Cet homme sur le seuil, va-t-il avancer ? « Jésus posa son regard sur lui, et il l’aima. » Il y est presque… Jésus l’aide : « Une seule chose te manque ». Il ne s’agit pas d’ajouter un « faire » à un autre « faire », nous sommes dans une autre dimension de l’existence. Comment passer du « faire » au désir gratuit ? Pour qu’un chameau qui porte des fardeaux passe par le « trou d’une aiguille » et qu’il naisse d’en-haut, l’Esprit est requis. « Pour les hommes, c’est impossible, mais pas pour Dieu ; car tout est possible à Dieu. » Cet homme est limité par les richesses auxquelles il s’attache, impossible d’aller plus loin sans l’Esprit ! Celui qui demande la vie éternelle bute contre un voile opaque. Auprès de Dieu, de l’autre côté du voile, les choses impossibles à l’homme deviennent une route à parcourir.
« Une seule te chose manque », c’est d’éprouver le « manque » en libérant ton espace intérieur. Jésus donne la clé : quitter le « faire » pour oser un vide qui permet le pas. Quatre impératifs tracent un chemin : « va, vends (…). Puis viens, suis-moi. » Avant de prendre la route avec Jésus, trois verbes résument l’attitude nécessaire à ce déplacement intérieur. Au seuil de la suivance du Saint des saints qui arpente nos chemins, cet homme recule : « Mais lui, à ces mots, devint sombre et s’en alla tout triste, car il avait de grands biens. »

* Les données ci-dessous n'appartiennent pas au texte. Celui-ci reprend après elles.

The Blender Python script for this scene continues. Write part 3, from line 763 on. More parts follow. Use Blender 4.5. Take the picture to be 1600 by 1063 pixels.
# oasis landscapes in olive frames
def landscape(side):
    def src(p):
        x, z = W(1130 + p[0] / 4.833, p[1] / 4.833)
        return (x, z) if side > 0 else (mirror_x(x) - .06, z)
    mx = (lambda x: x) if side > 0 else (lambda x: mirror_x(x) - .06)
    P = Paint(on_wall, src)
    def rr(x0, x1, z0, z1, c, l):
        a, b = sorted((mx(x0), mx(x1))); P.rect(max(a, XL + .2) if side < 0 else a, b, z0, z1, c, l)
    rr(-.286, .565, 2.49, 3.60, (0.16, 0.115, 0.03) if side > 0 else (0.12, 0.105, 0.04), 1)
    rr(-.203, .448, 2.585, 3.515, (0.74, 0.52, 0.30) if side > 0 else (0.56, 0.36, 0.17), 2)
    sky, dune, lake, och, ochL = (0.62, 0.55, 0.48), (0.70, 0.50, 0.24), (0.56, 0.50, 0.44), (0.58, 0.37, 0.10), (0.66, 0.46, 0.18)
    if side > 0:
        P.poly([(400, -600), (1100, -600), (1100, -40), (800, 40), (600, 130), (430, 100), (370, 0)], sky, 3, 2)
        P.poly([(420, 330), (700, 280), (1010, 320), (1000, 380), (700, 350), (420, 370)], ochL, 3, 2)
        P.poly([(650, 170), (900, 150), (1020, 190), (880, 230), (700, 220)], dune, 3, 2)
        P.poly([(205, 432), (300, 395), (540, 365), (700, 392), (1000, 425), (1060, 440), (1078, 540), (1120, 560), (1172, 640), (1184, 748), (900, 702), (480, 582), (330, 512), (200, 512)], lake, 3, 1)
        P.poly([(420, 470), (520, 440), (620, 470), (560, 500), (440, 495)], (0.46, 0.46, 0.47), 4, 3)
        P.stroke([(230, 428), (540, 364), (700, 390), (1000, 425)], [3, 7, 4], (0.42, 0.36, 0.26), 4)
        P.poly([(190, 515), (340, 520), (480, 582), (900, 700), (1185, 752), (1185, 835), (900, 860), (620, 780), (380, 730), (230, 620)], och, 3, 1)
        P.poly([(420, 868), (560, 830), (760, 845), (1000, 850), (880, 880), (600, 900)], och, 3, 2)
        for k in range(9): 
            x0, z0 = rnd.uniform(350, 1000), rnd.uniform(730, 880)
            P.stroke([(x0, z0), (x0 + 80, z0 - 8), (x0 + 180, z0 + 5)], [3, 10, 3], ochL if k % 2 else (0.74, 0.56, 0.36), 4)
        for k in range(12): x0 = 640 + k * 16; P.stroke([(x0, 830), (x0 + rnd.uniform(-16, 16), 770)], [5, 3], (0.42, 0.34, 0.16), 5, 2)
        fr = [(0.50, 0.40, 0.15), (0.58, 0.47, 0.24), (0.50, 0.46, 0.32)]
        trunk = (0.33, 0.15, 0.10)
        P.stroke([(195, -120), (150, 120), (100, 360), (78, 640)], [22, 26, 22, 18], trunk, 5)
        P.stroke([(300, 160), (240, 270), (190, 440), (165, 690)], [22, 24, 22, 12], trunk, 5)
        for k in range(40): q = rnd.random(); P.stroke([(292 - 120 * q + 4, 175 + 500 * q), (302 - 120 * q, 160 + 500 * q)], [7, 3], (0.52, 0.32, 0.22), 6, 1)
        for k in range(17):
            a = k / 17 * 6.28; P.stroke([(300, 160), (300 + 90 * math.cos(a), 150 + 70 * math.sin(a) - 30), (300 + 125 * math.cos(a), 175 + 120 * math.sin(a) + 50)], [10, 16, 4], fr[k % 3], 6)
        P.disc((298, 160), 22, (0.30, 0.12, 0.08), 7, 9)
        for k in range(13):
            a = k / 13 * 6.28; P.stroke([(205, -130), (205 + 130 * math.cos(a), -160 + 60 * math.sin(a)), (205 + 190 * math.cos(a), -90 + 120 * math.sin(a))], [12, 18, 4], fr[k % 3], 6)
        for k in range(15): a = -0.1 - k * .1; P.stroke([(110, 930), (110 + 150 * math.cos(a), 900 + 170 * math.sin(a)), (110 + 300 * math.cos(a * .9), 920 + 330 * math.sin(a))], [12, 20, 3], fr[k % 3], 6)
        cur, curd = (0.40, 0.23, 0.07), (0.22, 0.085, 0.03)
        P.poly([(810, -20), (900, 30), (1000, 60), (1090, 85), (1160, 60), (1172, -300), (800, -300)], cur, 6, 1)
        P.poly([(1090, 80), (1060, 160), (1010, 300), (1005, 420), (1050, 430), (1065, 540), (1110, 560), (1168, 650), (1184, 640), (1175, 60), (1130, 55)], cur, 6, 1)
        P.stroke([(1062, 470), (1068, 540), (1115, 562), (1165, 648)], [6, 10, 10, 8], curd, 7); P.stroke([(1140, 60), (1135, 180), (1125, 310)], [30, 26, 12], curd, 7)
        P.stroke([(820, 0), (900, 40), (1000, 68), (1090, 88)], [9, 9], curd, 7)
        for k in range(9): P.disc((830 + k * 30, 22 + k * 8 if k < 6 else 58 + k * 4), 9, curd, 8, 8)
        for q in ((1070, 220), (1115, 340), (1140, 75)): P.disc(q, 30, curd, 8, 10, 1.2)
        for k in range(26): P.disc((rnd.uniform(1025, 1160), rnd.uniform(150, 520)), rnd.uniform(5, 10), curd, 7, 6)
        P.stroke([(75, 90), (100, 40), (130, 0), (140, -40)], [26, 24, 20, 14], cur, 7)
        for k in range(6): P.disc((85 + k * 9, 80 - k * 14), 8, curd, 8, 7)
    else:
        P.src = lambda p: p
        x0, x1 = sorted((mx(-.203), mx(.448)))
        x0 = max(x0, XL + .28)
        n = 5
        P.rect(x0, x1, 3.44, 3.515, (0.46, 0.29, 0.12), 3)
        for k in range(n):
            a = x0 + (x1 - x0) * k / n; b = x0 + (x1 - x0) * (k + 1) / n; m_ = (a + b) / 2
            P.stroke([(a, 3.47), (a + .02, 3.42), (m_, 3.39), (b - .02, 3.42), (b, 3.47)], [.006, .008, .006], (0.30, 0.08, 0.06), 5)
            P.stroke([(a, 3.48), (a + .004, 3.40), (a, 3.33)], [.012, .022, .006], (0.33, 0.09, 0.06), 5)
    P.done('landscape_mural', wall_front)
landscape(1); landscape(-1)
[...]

Sur la montagne où Dieu parlait à Moïse, Dieu donna des instructions pour la construction du sanctuaire. Le plan du sanctuaire dessine un itinéraire spirituel vers Dieu. Dans le Temple, un voile séparera un premier lieu, le Saint du Saint, lieu de la présence de Dieu d’un second lieu, le Saint, lieu tourné vers le dehors où vient le public. Ce voile (Ex 26,31-36) réunira deux versants : sur la face du côté du Saint des saints qui est le lieu secret réservé à Dieu, un artiste fera une invention tournée vers l’arche vide et sur la face du côté du Saint, le lieu tourné vers dehors, vers le seuil, un simple artisan brodeur travaillera le tissu. Ce voile ressemble au cœur de l’homme. Ce voile double réunit un voile tourné vers la Loi, vers les actions des hommes qui vivent à l’extérieur du Temple à un deuxième voile orienté vers l’immensité du Dieu qui n’est pas enfermé dans une représentation. L’œuvre de l’artiste est tournée vers le lieu de Dieu, vers le lieu où il n’y a rien… un rien qui signifie l’immense. Jésus veut permettre à cet homme riche de progresser dans sa connaissance de Dieu. Car, on avance vers Dieu en reconnaissant en soi un vide, un « manque ». Le cœur avance vers Dieu les mains vides, en creusant un désir qui ne s’est pas limité par une chose. Comme notre cœur, ce voile double est placé à un lieu qui sépare le lieu commun aux hommes du lieu du « manque ».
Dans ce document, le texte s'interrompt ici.